■ EXERCISE OBJECTIVE: Copy out the listing that follows exactly, dropping every picture.

■ DATA SEGMENT:
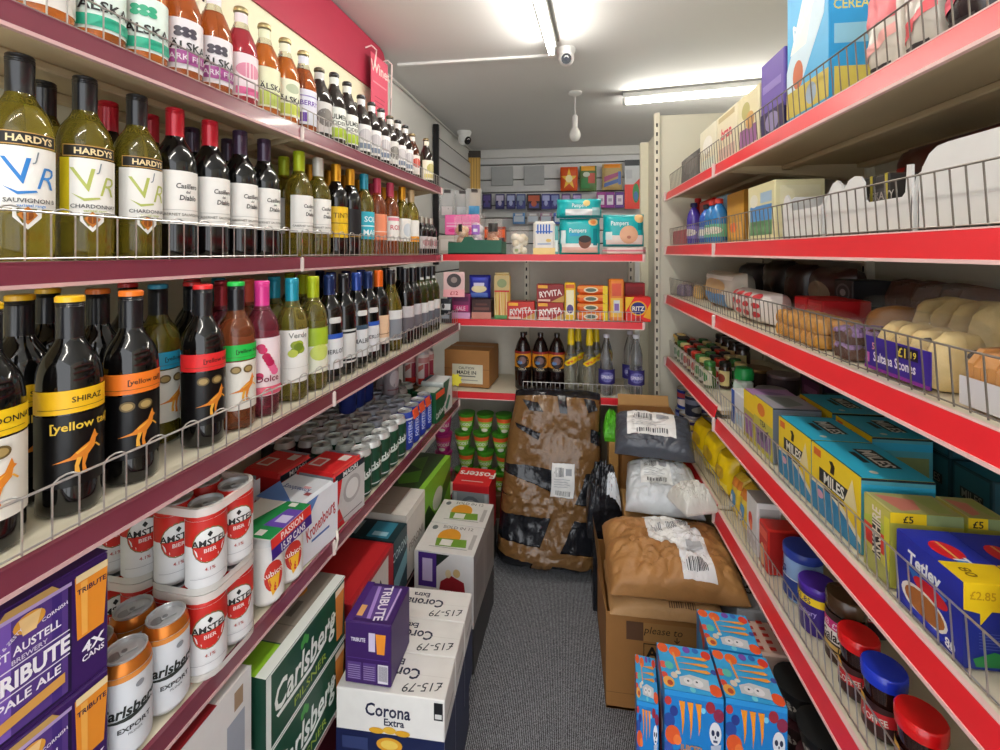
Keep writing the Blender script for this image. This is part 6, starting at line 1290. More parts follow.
for i, (p0, p1) in enumerate(((800, 822), (824, 848), (851, 873))):
    onR(p0, p1, .87, R4f if i == 0 else R4, lambda w: teabox(w, .13, .12, [('r', .1, .2, .9, .8, '#5a2a5a'), ('r', .2, .4, .8, .6, '#8a5a8a')], [('r', .03, .03, .97, .97, '#2a3038'), ('e', .4, .5, .2, .2, '#4a4a5a')], [('r', .05, .05, .95, .95, '#3a2a44')], '#22252c'), f'dark violet-grey tea box deep on the tea shelf, {ORD[i]} from the far end', 'tea', 'dark tea boxes deep on the shelf', dx=.065)
gryR = [('r', 0, 0, 1, 1, '#6f7a8a'), ('r', .0, .98, 1, 1, '#20242a'), ('e', .5, .42, .08, .05, '#1f4a44')]+[('r', .12, .9-.055*i, .88-.1*(i % 3), .91-.055*i, '#8f9aac') for i in range(14)]
onR(754, 773, .582, R4, lambda w: teabox(w, .125, .155, [('r', 0, 0, 1, 1, '#c8c04a'), ('r', 0, .62, 1, 1, yel), ('e', .4, .8, .2, .12, '#e07a2a'), ('r', .1, .1, .9, .45, '#8a6a9a'), ('p', [(.2, .3), (.8, .5), (.6, .2)], '#4a3a5a'), ('t', .5, .56, .10, 'TEA', '#3a3430')], [('r', .02, .02, .98, .98, '#a8a4b0'), ('p', [(.1, .2), (.9, .3), (.7, .8), (.2, .7)], '#7f8a86')], gryR, '#6f7a8a'), 'tea box with a plain slate-grey end, patterned yellow front', 'tea', dx=.0625)
onR(744, 754, .582, R4, lambda w: teabox(w, .13, .150, [('r', 0, 0, 1, 1, '#b8a83a'), ('r', 0, .6, 1, 1, yel), ('r', .1, .1, .9, .5, '#9a6aa0')], [('r', .02, .02, .98, .98, '#b48ac0'), ('p', [(.1, .2), (.9, .4), (.7, .8)], '#8a6aa0')], [], '#8a6a9a'), 'lilac-topped tea box beyond the slate-grey ended one', 'tea', dx=.065)
onR(733, 743.5, .582, R4, lambda w: teabox(w, .13, .105, [('r', 0, 0, 1, 1, '#a8c04a'), ('r', .1, .1, .9, .4, '#7a8a3a')], [('r', .02, .02, .98, .98, '#c2c84a')], [], '#a8b83a', 'tea_box'), 'low lime-green tea box beyond the lilac-topped one', 'tea', dx=.122)
ykF = [('r', 0, 0, 1, 1, '#c2bb5a'), ('r', 0, .35, 1, .62, '#d8382c'), ('p', [(0, .62), (1, .62), (1, .7), (.5, .8), (0, .7)], '#b4c04a'), ('r', .34, .22, .66, .74, '#2a2420'), ('t', .5, .48, .17, 'YORKSHIRE', '#e8dcc8', 90, .72, .03), ('r', .8, .08, 1, .9, '#d4cf3a'), ('p', [(0, 0), (1, 0), (1, .2), (0, .3)], '#a8a85a')]
ykT = [('r', 0, 0, 1, 1, '#a8a86a'), ('p', [(.1, .1), (.9, .2), (.8, .5), (.3, .6)], '#c87a6a'), ('p', [(.1, .6), (.9, .7), (.9, .9), (.1, .95)], '#9aa85a'), ('r', .0, .0, 1, .04, '#c8c07a')]
ykR = [('r', 0, 0, 1, 1, '#b4b04a'), ('r', 0, .86, .5, 1, '#ecc81f'), ('t', .25, .92, .09, '£5', '#2a2420', 0, 1, .03), ('r', .5, .86, 1, 1, '#8a9a6a')]
onR(864.5, 890, .572, R4, lambda w: teabox(w, .115, .134, ykF, ykT, ykR, '#b4b04a'), 'yellow-green tea box with a red band and yellow price corner, front one', 'tea', 'yellow-green tea boxes', dx=.0575)
inst(teabox(.069, .06, .134, ykF, ykT, ykR, '#b4b04a'), 'yellow-green tea box half hidden behind the front one', 'tea', 'W', (.724, .9215, R4), -90, 'yellow-green tea boxes')
tb = '#1f2a9c'
teF = [('r', 0, 0, 1, 1, tb), ('t', .44, .76, .17, 'Tetley', '#f0f0f4', 0, .88, .045, .1), ('p', [(.2, .62), (.8, .62), (.7, .5), (.3, .5)], '#2f7ad0'), ('e', .55, .52, .26, .10, '#d8202c'), ('e', .45, .27, .36, .19, '#e8e2d8'), ('e', .46, .27, .31, .155, '#a8642c'), ('t', .84, .12, .11, '80', '#f0f0f4', 0, 1, .03), ('r', .8, .055, .9, .062, '#f0f0f4'), ('p', [(.1, .12), (.8, .12), (.7, .04), (.2, .04)], '#2a3ab8')]
teT = [('r', 0, 0, 1, 1, '#2430a8'), ('e', .42, .45, .19, .26, '#d8202c'), ('r', .25, .43, .58, .48, '#e8b060'), ('p', [(.55, .62), (.95, .62), (.9, .38), (.6, .38)], '#3f86d8'), ('t', .76, .50, .26, 'Tetley', '#e8ecf4', 0, .8, .04, .1)]
def teR(star):
    o = [('r', 0, 0, 1, 1, '#20308c')]+[('r', .25, .42-.035*i, .9, .428-.035*i, '#5a6ab4') for i in range(6)]+[('p', [(.15, .12), (.5, .22), (.9, .14), (.9, .05), (.2, .03)], '#2f8a4a')]
    return o
tet = lambda w: teabox(w, .078, .121, teF, teT, teR(0), tb)
for i, (p0, p1, x) in enumerate(((897, 963, .566), (897, 963, .645), (897, 963, .724))):
    ya, yb = along(p0, .566), along(p1, .566); r = inst(tet(ya-yb), f'deep-blue tea box with white lettering, {["front one against the wire", "second one back", "third one back"][i]}', 'tea', 'W', (x+.039, (ya+yb)/2, R4), -90)
    r['group'] = 'deep-blue tea boxes'; w = ya-yb
    mb = MB(); mb.box((w/2-.022, 0, .121+.0012), (.046, .076, .0016), '#f0cc1c', .0003)
    mb.prism([(-.039, .122), (.030, .122), (.030, .084), (-.004, .084), (-.018, .064), (-.018, .080), (-.039, .084)], w/2+.0006, w/2+.0018, '#f0cc1c', 'x')
    fn = lambda u, v, o: (w/2+.0019+o, -.038+u*.066, .082+v*.04); mb.deco(fn, .066, .04, [('t', .34, .6, .30, '£2.85', '#c89a14', 0, .9, .02), ('t', .84, .6, .3, '80', '#8a6a10', 0, 1, .02)])
    fn = lambda u, v, o: (w/2-.044+u*.044, -.038+v*.076, .1231+o); mb.deco(fn, .044, .076, [('t', .5, .3, .2, '80', '#8a6a10', 0, 1, .02)])
    link('price_flash', mb.mesh('price_flash'), r)
inst(carton('tea_box', .10, .08, .14, '#a8402c', {'F': [('r', .1, .1, .9, .5, '#2f6a3a'), ('r', .1, .6, .9, .8, '#d8b8a0')], 'R': [('r', 0, 0, 1, 1, '#2f6a44'), ('r', 0, .7, 1, .9, '#c8442c')]}), 'brick-red and green box at the near end of the tea shelf', 'tea', 'W', (.625, .635, R4), -90)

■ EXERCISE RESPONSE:
Keep writing the Blender script for this image. This is part 6, starting at line 1290. More parts follow.
for i, (p0, p1) in enumerate(((800, 822), (824, 848), (851, 873))):
    onR(p0, p1, .87, R4f if i == 0 else R4, lambda w: teabox(w, .13, .12, [('r', .1, .2, .9, .8, '#5a2a5a'), ('r', .2, .4, .8, .6, '#8a5a8a')], [('r', .03, .03, .97, .97, '#2a3038'), ('e', .4, .5, .2, .2, '#4a4a5a')], [('r', .05, .05, .95, .95, '#3a2a44')], '#22252c'), f'dark violet-grey tea box deep on the tea shelf, {ORD[i]} from the far end', 'tea', 'dark tea boxes deep on the shelf', dx=.065)
gryR = [('r', 0, 0, 1, 1, '#6f7a8a'), ('r', .0, .98, 1, 1, '#20242a'), ('e', .5, .42, .08, .05, '#1f4a44')]+[('r', .12, .9-.055*i, .88-.1*(i % 3), .91-.055*i, '#8f9aac') for i in range(14)]
onR(754, 773, .582, R4, lambda w: teabox(w, .125, .155, [('r', 0, 0, 1, 1, '#c8c04a'), ('r', 0, .62, 1, 1, yel), ('e', .4, .8, .2, .12, '#e07a2a'), ('r', .1, .1, .9, .45, '#8a6a9a'), ('p', [(.2, .3), (.8, .5), (.6, .2)], '#4a3a5a'), ('t', .5, .56, .10, 'TEA', '#3a3430')], [('r', .02, .02, .98, .98, '#a8a4b0'), ('p', [(.1, .2), (.9, .3), (.7, .8), (.2, .7)], '#7f8a86')], gryR, '#6f7a8a'), 'tea box with a plain slate-grey end, patterned yellow front', 'tea', dx=.0625)
onR(744, 754, .582, R4, lambda w: teabox(w, .13, .150, [('r', 0, 0, 1, 1, '#b8a83a'), ('r', 0, .6, 1, 1, yel), ('r', .1, .1, .9, .5, '#9a6aa0')], [('r', .02, .02, .98, .98, '#b48ac0'), ('p', [(.1, .2), (.9, .4), (.7, .8)], '#8a6aa0')], [], '#8a6a9a'), 'lilac-topped tea box beyond the slate-grey ended one', 'tea', dx=.065)
onR(733, 743.5, .582, R4, lambda w: teabox(w, .13, .105, [('r', 0, 0, 1, 1, '#a8c04a'), ('r', .1, .1, .9, .4, '#7a8a3a')], [('r', .02, .02, .98, .98, '#c2c84a')], [], '#a8b83a', 'tea_box'), 'low lime-green tea box beyond the lilac-topped one', 'tea', dx=.122)
ykF = [('r', 0, 0, 1, 1, '#c2bb5a'), ('r', 0, .35, 1, .62, '#d8382c'), ('p', [(0, .62), (1, .62), (1, .7), (.5, .8), (0, .7)], '#b4c04a'), ('r', .34, .22, .66, .74, '#2a2420'), ('t', .5, .48, .17, 'YORKSHIRE', '#e8dcc8', 90, .72, .03), ('r', .8, .08, 1, .9, '#d4cf3a'), ('p', [(0, 0), (1, 0), (1, .2), (0, .3)], '#a8a85a')]
ykT = [('r', 0, 0, 1, 1, '#a8a86a'), ('p', [(.1, .1), (.9, .2), (.8, .5), (.3, .6)], '#c87a6a'), ('p', [(.1, .6), (.9, .7), (.9, .9), (.1, .95)], '#9aa85a'), ('r', .0, .0, 1, .04, '#c8c07a')]
ykR = [('r', 0, 0, 1, 1, '#b4b04a'), ('r', 0, .86, .5, 1, '#ecc81f'), ('t', .25, .92, .09, '£5', '#2a2420', 0, 1, .03), ('r', .5, .86, 1, 1, '#8a9a6a')]
onR(864.5, 890, .572, R4, lambda w: teabox(w, .115, .134, ykF, ykT, ykR, '#b4b04a'), 'yellow-green tea box with a red band and yellow price corner, front one', 'tea', 'yellow-green tea boxes', dx=.0575)
inst(teabox(.069, .06, .134, ykF, ykT, ykR, '#b4b04a'), 'yellow-green tea box half hidden behind the front one', 'tea', 'W', (.724, .9215, R4), -90, 'yellow-green tea boxes')
tb = '#1f2a9c'
teF = [('r', 0, 0, 1, 1, tb), ('t', .44, .76, .17, 'Tetley', '#f0f0f4', 0, .88, .045, .1), ('p', [(.2, .62), (.8, .62), (.7, .5), (.3, .5)], '#2f7ad0'), ('e', .55, .52, .26, .10, '#d8202c'), ('e', .45, .27, .36, .19, '#e8e2d8'), ('e', .46, .27, .31, .155, '#a8642c'), ('t', .84, .12, .11, '80', '#f0f0f4', 0, 1, .03), ('r', .8, .055, .9, .062, '#f0f0f4'), ('p', [(.1, .12), (.8, .12), (.7, .04), (.2, .04)], '#2a3ab8')]
teT = [('r', 0, 0, 1, 1, '#2430a8'), ('e', .42, .45, .19, .26, '#d8202c'), ('r', .25, .43, .58, .48, '#e8b060'), ('p', [(.55, .62), (.95, .62), (.9, .38), (.6, .38)], '#3f86d8'), ('t', .76, .50, .26, 'Tetley', '#e8ecf4', 0, .8, .04, .1)]
def teR(star):
    o = [('r', 0, 0, 1, 1, '#20308c')]+[('r', .25, .42-.035*i, .9, .428-.035*i, '#5a6ab4') for i in range(6)]+[('p', [(.15, .12), (.5, .22), (.9, .14), (.9, .05), (.2, .03)], '#2f8a4a')]
    return o
tet = lambda w: teabox(w, .078, .121, teF, teT, teR(0), tb)
for i, (p0, p1, x) in enumerate(((897, 963, .566), (897, 963, .645), (897, 963, .724))):
    ya, yb = along(p0, .566), along(p1, .566); r = inst(tet(ya-yb), f'deep-blue tea box with white lettering, {["front one against the wire", "second one back", "third one back"][i]}', 'tea', 'W', (x+.039, (ya+yb)/2, R4), -90)
    r['group'] = 'deep-blue tea boxes'; w = ya-yb
    mb = MB(); mb.box((w/2-.022, 0, .121+.0012), (.046, .076, .0016), '#f0cc1c', .0003)
    mb.prism([(-.039, .122), (.030, .122), (.030, .084), (-.004, .084), (-.018, .064), (-.018, .080), (-.039, .084)], w/2+.0006, w/2+.0018, '#f0cc1c', 'x')
    fn = lambda u, v, o: (w/2+.0019+o, -.038+u*.066, .082+v*.04); mb.deco(fn, .066, .04, [('t', .34, .6, .30, '£2.85', '#c89a14', 0, .9, .02), ('t', .84, .6, .3, '80', '#8a6a10', 0, 1, .02)])
    fn = lambda u, v, o: (w/2-.044+u*.044, -.038+v*.076, .1231+o); mb.deco(fn, .044, .076, [('t', .5, .3, .2, '80', '#8a6a10', 0, 1, .02)])
    link('price_flash', mb.mesh('price_flash'), r)
inst(carton('tea_box', .10, .08, .14, '#a8402c', {'F': [('r', .1, .1, .9, .5, '#2f6a3a'), ('r', .1, .6, .9, .8, '#d8b8a0')], 'R': [('r', 0, 0, 1, 1, '#2f6a44'), ('r', 0, .7, 1, .9, '#c8442c')]}), 'brick-red and green box at the near end of the tea shelf', 'tea', 'W', (.625, .635, R4), -90)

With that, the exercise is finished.